All dressed up and no place to go

It’s Saturday, and my friends are getting married in, like, six minutes, and my little ghetto car is sitting in traffic on the Schuylkill Expressway somewhere between Gladwyne and Conshohocken. It’s pouring rain, and there are police cars speeding up the shoulder, presumably headed to the scene of some gridlock-causing accident.

What to do, what to do. Put the radio in scan mode. Jay-Z. Frankly, I’m a little tired of that guy’s 99 problems. Evanescence. Note to self: use material from old journals to write lyrics, make killing. Hey, it’s that Suds in the Bucket song. NPR navel-gazing fare. Bon Jovi’s Livin’ on a Prayer. Flashback to a junior high dance where all the boys ignored me. Miss Misery–finally, something good, but the song is ending. Another note to self: look up Elliot Smith on iTunes after the wedding. No, wait. There will be alcohol at the reception; refrain from iTunes until tomorrow.

Ok, here’s a cassette. Dang. It’s the same mix tape that’s been in my car for the last five years. What to do, what to do. Pick up invitation and directions and try think of possible sneaky back road. The marriage of E and G on Sunday, August Twenty Second, Two Thousand and Four. Sunday, August Twenty Second.
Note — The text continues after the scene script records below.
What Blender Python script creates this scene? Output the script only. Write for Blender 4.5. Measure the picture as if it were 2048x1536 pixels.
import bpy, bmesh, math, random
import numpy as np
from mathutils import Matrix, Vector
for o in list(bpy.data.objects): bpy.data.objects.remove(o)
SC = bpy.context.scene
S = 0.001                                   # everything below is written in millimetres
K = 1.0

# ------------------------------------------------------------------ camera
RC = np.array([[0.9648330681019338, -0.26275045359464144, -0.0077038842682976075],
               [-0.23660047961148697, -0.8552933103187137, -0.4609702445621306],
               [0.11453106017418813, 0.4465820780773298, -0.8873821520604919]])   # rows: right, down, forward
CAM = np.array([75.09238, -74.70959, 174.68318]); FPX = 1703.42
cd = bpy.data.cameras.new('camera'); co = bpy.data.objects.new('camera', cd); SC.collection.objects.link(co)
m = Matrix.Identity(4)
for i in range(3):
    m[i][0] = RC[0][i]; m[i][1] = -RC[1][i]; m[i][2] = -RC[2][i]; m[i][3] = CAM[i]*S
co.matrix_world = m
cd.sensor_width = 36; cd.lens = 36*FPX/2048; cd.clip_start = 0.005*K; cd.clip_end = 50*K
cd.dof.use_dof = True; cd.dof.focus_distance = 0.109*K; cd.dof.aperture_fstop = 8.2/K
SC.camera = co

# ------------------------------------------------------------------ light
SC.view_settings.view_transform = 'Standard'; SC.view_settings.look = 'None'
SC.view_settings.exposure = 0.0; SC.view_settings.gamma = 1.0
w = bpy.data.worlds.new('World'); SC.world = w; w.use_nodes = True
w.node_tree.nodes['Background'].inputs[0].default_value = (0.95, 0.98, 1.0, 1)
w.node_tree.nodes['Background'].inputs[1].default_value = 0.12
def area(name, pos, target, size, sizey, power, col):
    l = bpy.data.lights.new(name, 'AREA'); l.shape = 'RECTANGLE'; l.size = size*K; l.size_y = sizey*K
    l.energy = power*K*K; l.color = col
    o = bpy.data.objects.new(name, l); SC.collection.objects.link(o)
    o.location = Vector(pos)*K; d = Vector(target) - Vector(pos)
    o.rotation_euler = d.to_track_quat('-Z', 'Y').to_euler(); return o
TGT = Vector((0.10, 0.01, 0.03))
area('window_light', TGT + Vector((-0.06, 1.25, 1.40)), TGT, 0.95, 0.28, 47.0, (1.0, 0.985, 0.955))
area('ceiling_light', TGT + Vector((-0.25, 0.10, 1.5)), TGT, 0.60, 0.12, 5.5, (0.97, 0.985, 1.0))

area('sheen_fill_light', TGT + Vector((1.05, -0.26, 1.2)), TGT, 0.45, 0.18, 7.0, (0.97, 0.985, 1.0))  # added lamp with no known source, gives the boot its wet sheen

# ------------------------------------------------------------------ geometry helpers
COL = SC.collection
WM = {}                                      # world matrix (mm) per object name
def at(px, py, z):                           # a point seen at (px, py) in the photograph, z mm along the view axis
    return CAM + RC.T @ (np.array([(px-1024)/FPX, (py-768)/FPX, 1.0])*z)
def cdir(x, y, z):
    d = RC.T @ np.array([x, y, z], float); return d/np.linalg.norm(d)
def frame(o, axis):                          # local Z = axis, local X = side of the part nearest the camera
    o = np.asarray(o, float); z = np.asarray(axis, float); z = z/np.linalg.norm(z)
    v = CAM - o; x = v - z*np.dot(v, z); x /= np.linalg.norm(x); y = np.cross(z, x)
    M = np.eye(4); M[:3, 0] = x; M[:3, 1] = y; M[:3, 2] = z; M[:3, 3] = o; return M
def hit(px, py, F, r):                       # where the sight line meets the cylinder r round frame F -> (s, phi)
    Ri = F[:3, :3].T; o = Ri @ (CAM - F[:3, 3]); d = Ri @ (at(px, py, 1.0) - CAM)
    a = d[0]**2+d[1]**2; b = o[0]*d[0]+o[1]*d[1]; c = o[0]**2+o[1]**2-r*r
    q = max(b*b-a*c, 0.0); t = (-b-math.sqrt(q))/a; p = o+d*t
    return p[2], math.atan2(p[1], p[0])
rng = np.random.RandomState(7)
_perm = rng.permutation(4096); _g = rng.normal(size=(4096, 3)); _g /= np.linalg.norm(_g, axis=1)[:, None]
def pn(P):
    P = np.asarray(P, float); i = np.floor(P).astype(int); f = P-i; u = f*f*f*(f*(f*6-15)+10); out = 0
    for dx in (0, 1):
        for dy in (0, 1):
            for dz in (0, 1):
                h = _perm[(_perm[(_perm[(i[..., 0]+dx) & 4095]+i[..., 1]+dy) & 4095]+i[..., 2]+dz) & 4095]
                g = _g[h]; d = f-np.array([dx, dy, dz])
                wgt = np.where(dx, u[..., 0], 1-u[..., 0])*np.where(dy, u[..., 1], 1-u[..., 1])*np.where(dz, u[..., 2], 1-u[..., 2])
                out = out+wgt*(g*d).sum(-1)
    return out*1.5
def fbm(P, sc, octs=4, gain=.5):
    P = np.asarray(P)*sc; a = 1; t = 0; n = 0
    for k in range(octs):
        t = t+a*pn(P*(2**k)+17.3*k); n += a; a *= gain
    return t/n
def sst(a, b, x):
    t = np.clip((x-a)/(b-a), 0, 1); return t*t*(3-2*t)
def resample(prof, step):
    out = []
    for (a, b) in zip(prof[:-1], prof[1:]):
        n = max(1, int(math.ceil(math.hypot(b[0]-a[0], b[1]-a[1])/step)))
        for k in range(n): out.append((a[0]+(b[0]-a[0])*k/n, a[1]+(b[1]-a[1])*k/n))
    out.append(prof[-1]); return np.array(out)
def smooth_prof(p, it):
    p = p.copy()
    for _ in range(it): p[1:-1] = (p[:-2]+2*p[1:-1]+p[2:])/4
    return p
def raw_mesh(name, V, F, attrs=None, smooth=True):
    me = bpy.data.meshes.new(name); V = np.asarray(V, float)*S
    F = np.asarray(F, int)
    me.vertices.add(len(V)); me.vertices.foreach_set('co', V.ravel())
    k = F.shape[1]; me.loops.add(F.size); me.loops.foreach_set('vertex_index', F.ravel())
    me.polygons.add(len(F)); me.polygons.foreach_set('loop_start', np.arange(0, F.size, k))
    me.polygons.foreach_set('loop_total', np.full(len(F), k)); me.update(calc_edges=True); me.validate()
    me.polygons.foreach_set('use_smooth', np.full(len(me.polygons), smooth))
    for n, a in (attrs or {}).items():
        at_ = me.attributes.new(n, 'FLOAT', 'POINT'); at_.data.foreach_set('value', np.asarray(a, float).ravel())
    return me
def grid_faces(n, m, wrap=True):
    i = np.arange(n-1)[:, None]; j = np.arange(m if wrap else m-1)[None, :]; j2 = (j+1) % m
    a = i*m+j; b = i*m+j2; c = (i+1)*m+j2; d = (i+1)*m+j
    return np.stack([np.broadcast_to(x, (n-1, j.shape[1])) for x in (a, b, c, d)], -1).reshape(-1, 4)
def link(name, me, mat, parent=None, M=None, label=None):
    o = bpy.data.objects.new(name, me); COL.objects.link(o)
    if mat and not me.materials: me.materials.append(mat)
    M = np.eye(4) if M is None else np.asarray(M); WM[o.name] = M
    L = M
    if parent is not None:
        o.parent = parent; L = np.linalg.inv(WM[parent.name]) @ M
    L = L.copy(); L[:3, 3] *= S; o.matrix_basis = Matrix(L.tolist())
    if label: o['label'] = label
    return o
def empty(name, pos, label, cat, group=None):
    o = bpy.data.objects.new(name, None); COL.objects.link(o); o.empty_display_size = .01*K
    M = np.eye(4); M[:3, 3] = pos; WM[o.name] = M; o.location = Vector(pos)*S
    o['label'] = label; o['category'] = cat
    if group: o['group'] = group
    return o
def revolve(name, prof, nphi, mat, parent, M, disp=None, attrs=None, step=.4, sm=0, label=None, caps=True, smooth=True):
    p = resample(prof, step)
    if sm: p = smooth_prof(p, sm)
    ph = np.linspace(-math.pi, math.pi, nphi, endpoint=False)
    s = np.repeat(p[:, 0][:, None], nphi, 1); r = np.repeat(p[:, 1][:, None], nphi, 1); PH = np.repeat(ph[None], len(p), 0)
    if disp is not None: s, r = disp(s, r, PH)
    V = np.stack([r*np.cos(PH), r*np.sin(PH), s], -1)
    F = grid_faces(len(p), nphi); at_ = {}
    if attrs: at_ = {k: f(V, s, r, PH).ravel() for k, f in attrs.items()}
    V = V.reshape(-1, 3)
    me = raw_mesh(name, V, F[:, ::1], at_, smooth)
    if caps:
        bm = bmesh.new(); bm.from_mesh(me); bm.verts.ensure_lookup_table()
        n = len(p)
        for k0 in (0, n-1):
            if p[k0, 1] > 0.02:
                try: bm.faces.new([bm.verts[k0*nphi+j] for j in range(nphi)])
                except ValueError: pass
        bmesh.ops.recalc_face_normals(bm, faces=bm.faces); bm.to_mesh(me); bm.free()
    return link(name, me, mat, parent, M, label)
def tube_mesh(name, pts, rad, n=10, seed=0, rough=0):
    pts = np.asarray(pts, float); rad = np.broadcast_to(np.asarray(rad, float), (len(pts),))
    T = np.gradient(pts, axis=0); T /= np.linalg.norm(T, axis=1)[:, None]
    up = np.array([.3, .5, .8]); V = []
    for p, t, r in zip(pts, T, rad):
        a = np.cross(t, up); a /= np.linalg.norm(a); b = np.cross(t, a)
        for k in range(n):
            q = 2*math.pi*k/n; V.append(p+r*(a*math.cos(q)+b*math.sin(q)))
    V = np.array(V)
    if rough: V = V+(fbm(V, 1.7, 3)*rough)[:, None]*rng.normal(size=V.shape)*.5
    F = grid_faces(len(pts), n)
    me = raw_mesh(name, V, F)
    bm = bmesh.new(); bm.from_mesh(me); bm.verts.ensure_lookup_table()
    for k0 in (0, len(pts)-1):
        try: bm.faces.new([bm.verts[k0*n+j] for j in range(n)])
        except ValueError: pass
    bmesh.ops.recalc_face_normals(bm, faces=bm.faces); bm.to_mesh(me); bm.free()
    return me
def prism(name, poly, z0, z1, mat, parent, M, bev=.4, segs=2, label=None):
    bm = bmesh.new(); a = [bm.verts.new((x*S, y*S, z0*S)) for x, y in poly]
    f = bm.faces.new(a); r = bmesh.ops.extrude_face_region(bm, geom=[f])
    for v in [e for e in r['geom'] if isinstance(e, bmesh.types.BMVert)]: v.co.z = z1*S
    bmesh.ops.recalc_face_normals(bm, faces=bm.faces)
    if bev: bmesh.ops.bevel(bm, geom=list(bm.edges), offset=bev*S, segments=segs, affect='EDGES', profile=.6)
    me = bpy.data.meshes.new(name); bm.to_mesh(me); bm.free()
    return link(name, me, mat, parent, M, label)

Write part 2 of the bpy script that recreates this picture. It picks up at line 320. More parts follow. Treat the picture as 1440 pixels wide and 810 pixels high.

So my friends are getting married in, like, twenty four hours and six minutes.

5 responses to “All dressed up and no place to go”

  1. Dana (the crack REFORMED whore)

    no really–i am NOT laughing. I’m NOT

    you should almost blitzed by now–enjoy

  2. Becky

    The groom is Jewish, and at his family’s insistence we did this Hora thing where the guests danced in a circle while some of the men put the happy couple on chairs and raised them into the air. It was so fun (especially for those safely on the ground).

  3. Bernard (The Beat is back)

    I guess that you had too much to drink…


  4. Becky

    I don’t understand your link, Bernard? Are you suggesting that I got a load on, went to Norway, and stole a famous painting?

  5. Bernard (The Beat is back)


    I thought that you wanted the original since your blow-up version does not fit in your office any more.